How fast can Aberdeen Financial Group close a real estate investor loan?
Bridge loans and fix-and-flip loans can close in as little as 7 to 14 business days for straightforward transactions with complete documentation. Construction and DSCR loans typically take 2 to 4 weeks depending on property type and complexity. We are structured to move significantly faster than conventional bank lending.
Do I need real estate investment experience to qualify?
Not necessarily. We evaluate first-time investors based on the quality of the deal, the renovation scope, and the exit timeline. Having an experienced contractor and a realistic after-repair value (ARV) estimate carries substantial weight. Experienced investors typically qualify for higher leverage and more favorable terms.
Do you finance short-term rental properties?

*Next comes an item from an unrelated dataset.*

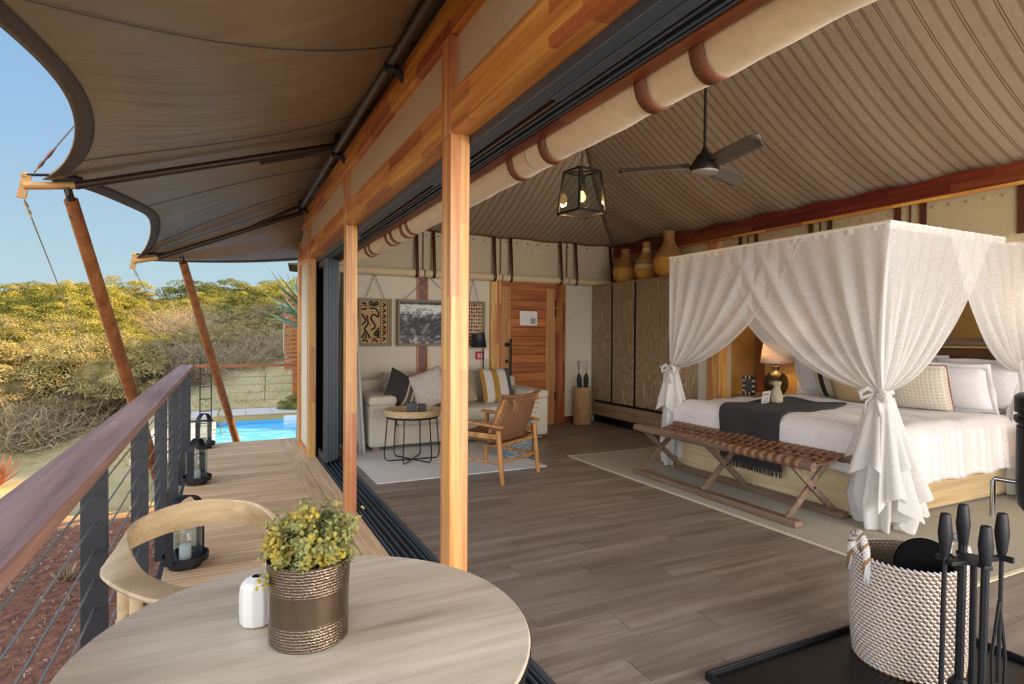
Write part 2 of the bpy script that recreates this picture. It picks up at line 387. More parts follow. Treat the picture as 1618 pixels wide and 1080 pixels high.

Yes, with documented income history. Short-term rental properties can qualify for DSCR financing when you can demonstrate at least 12 months of rental income through platform statements, tax records, or property management documentation.
Getting Started
How do I apply?
Contact us by phone at (203) 225-9084 or by email at info@aberdeenfinancialgroup.com. A funding advisor will review your situation, explain which programs apply, and walk you through the application process. There is no cost to explore your options.
Is there a fee to apply?
There is no application fee. We are compensated when a deal closes — which means our incentive is to get your financing approved, not to collect fees upfront.
What happens after I apply?
Your funding advisor reviews your application, identifies the best lender match in our network, submits your application, and monitors it through to a decision. You receive updates at every step. Most clients receive an initial assessment within one business day of submitting their information.